Taking a hot-water shower to relieve my arthritic aches and stiffnesses, I was struck by how luxurious it is to have running hot water.
The late grassroots technologist Dr CV Seshadri had once told a television interviewer in the context of a discussion on water availability that a bath a day was every citizen's fundamental human right – which many were denied.
But besides the water, there is also the question of bathing space. So many people in Calcutta, and especially women, have to bathe in the streets, exposed to passers-by. They bathe with their clothes on.
Hundreds of thousands of the poor and low-income in Calcutta live in something like a 100 sq ft space, which could be home to three generations of family members. Some people have a tiny space at home where they can bathe – after others have vacated the room for privacy.

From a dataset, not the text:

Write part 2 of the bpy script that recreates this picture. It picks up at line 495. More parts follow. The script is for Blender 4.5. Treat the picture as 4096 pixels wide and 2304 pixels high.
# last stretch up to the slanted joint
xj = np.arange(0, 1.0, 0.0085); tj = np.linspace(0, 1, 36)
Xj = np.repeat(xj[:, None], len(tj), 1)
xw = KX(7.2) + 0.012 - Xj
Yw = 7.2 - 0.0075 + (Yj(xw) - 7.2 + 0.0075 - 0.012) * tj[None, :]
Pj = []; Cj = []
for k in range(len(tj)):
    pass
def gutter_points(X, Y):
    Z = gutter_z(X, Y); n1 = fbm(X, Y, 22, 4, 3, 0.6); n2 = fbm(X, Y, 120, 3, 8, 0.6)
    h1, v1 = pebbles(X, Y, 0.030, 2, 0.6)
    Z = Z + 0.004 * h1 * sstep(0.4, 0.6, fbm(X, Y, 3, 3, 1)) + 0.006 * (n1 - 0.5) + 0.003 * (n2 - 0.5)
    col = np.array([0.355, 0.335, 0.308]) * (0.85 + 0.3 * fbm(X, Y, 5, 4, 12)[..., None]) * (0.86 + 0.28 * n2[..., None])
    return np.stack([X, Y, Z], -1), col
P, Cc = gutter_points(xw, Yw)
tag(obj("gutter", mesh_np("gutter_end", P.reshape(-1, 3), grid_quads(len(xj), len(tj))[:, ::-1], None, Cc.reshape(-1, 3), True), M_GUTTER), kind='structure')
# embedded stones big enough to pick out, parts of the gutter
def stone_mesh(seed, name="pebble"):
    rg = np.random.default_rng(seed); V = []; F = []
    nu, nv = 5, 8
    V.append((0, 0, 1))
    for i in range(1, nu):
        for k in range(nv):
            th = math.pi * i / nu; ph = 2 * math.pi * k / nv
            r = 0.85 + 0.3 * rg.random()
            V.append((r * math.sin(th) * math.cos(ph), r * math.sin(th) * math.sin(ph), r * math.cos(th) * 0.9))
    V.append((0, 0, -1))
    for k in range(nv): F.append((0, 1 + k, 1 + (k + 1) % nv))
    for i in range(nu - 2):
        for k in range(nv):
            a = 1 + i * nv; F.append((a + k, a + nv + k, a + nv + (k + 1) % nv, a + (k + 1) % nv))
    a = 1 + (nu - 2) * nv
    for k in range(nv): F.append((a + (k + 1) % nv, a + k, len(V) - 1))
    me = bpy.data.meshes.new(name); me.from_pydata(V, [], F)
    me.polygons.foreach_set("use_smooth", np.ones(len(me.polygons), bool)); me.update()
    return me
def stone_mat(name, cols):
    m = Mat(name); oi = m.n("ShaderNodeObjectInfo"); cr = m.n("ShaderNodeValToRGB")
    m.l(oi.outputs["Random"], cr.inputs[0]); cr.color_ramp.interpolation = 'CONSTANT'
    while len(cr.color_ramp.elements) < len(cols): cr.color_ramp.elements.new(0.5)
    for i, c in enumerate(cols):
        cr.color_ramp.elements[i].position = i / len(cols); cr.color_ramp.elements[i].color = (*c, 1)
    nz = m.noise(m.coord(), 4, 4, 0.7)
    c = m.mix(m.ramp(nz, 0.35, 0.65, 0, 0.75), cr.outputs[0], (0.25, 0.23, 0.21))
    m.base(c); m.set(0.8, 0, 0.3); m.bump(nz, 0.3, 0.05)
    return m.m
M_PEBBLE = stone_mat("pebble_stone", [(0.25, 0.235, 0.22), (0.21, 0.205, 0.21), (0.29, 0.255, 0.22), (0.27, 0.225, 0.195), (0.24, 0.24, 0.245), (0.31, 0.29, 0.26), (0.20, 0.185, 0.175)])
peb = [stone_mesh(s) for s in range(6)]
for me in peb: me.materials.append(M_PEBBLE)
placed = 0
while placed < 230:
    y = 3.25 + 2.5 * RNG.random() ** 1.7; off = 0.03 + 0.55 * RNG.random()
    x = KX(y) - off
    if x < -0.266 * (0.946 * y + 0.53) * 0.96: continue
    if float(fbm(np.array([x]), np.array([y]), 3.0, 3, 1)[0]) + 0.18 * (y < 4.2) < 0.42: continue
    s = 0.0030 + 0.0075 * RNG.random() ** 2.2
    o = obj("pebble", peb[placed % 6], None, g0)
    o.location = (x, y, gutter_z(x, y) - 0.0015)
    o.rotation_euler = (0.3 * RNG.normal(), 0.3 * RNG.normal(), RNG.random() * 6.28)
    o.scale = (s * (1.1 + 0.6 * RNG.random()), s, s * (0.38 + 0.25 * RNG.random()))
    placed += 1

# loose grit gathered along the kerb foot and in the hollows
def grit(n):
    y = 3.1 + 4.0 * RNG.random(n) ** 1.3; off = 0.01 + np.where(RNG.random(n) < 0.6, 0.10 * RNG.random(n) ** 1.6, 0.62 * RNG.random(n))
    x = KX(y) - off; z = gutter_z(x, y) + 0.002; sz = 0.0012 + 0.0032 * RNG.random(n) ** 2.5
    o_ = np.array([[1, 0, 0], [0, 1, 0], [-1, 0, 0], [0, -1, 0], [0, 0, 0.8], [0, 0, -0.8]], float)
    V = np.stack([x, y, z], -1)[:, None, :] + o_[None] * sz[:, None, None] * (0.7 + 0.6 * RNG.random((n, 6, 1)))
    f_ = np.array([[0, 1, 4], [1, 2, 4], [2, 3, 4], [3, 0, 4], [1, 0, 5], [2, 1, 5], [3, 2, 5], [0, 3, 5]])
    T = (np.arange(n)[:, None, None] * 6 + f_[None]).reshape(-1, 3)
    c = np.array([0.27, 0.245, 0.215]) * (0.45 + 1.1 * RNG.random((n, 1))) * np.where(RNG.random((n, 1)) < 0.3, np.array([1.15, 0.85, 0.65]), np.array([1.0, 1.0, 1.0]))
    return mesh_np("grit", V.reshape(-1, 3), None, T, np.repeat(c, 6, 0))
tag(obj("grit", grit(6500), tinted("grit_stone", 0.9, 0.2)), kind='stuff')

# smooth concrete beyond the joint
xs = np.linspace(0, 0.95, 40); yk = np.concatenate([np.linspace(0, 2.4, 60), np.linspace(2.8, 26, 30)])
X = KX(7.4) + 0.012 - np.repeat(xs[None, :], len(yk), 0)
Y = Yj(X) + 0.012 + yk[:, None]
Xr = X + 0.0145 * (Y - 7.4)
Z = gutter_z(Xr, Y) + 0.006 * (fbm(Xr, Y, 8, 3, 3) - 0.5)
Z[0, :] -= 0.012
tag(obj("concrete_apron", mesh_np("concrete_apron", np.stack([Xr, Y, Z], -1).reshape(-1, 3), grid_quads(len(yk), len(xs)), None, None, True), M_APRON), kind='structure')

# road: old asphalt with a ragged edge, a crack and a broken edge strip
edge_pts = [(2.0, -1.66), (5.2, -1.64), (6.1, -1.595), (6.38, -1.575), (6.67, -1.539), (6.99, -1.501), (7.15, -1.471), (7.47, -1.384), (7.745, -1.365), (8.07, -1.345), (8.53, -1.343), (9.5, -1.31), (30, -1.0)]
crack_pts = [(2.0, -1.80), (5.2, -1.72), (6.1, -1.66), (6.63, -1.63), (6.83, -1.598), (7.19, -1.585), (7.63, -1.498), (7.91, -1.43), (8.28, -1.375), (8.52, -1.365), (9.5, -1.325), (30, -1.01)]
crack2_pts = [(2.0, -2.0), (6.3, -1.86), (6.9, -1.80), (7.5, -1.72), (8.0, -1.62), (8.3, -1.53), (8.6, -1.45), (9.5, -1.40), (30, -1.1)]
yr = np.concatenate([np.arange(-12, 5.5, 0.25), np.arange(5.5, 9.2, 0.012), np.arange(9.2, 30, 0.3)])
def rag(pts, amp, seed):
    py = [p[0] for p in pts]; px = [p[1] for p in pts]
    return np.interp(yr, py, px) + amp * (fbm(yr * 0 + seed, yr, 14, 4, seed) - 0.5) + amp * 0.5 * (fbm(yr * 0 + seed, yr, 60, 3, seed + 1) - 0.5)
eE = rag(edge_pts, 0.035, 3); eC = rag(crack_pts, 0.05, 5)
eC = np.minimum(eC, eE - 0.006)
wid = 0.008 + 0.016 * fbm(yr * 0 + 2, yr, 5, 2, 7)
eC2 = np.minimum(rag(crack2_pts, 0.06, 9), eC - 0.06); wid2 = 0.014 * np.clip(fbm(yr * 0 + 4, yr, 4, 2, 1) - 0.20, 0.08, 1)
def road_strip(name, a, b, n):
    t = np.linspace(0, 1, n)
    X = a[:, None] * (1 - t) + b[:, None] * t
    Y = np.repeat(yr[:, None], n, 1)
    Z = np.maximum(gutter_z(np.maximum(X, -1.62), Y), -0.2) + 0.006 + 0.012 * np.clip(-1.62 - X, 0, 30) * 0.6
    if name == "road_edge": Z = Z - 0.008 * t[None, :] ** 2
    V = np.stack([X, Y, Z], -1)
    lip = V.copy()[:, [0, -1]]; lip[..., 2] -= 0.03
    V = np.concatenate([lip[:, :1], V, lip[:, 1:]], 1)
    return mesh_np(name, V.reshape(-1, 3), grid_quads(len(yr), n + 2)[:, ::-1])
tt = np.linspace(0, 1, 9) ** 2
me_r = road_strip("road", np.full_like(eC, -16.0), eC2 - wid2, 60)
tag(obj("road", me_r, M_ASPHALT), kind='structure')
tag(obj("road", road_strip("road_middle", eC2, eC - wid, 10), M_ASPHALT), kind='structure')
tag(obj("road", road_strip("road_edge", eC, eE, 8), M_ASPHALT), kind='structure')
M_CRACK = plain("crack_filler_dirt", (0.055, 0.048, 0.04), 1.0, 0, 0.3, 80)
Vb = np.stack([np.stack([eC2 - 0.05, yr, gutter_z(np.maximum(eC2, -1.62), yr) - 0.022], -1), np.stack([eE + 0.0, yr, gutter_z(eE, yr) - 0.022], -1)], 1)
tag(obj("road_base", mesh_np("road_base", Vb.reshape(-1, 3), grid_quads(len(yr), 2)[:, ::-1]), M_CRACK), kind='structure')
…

A poor woman in Calcutta – may never have the opportunity to be alone with her body. If she had a lump on her breast – she may never know about this until it is too late.
But you wouldn’t think about such things when you see the designer bathrooms which are the rage in our cities, over which the new rich of globalising India spend a fortune.
This reminds me of the analysis of the late Dartmouth professor, Donella Meadows' "State of the Village Report".
There’s also the update, If the World were a village of 1,000 in 2000, by Lloyd C. Russow of Philadelphia University.
These put into perspective the actual quality of human life on planet earth.